In real life, a player’s development rate will vary based on several factors, with the primary one being coaching, along with health, performance factors, age, offseason regimen, and numerous others. In games like Madden or MLB The Show, coaching skill and other factors don’t change your development traits at all, and it’s rare that your development traits change at all.
This contributes to the linear nature of the player progression in the game and limits the randomness that makes real talent development and progression so dynamic and fun.

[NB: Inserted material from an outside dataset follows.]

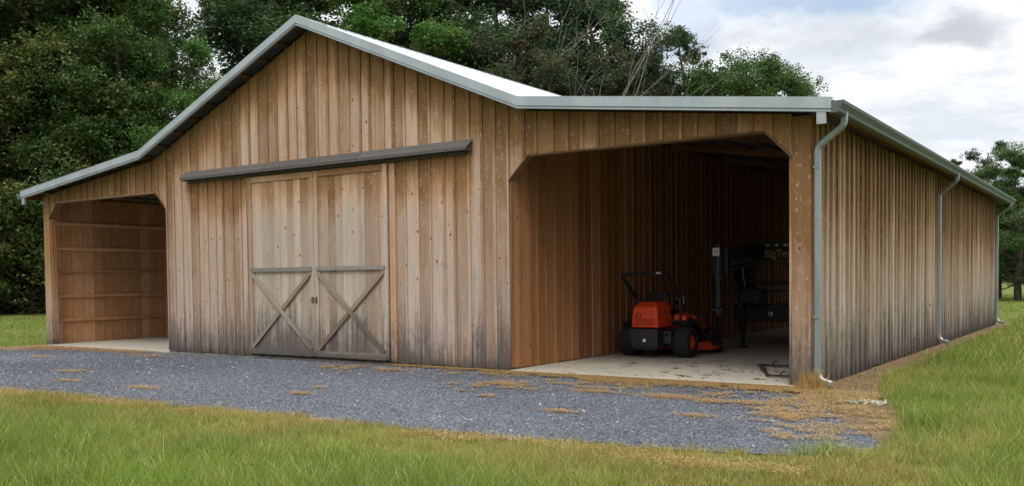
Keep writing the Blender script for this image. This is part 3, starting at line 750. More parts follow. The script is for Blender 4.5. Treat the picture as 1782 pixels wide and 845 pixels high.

Regression Only Applies To Old Age
This one is pretty simple. I want more regression to occur at random points in a player’s career and force them to fight through it (perhaps through training mini-games or other challenges) to regain their normal forward progress. I don’t want players to only regress when they hit the back half of their career.
This is something that could benefit all games, but could particularly help NBA 2K, which has a pretty customizable progression experience that is generally better than their peers, because of their customizable “peak” ages, but struggles with strict linear progression that usually results in most players in franchise mode being above 90+ overall within a few years.
How To Fix Some Of These Issues

These are obviously some complex issues, and I don’t pretend to be an ultimate authority on game design or mechanics, but I (much like any fan of any media) have some half-baked ideas on how to fix problems that might just exist in my head and might not actually be a problem for anyone else!
The end goal of these solutions is to add more randomness and unexpectedness to player progression and to implement systems that create more dynamic, realistic player career arcs in sports video games without ruining the fun gameplay-reward loop built into most franchise and career modes.
My idea is to create different progression “modes,” similar to how Madden lets you set the game to simulation, arcade, or competitive, depending on what you want from the game. I think you should be able to set the progression to dynamic, realistic, or basic, depending on what type of gameplay you want.
The basic mode would be the current linear progression that we currently get, with different development traits but little to no variance beyond that.
The realistic mode should be modeled after real-life historical career arcs, with the player’s development tied to a previous real-life player’s career progression. So for instance, if you started up a franchise mode in MLB the Show and started playing a franchise mode and got to your first “1st year player draft” all the players in that draft will have career projections that will model previous players like a Geovany Soto and get off to a hot start before falling off a cliff, or someone like Brent Rooker who struggles until a breakout year at age 28.
The dynamic mode would allow players to play training mini-games or make strategic choices to develop faster. The game would also throw wrenches into players’ development and/or randomly boost certain players.
This mode could also weigh the coach’s skills and the team’s training staff’s quality in determining how fast a player develops. The mode would include many of these factors and would ideally be hard to predict, creating the randomness and dynamic impact that I’m looking for.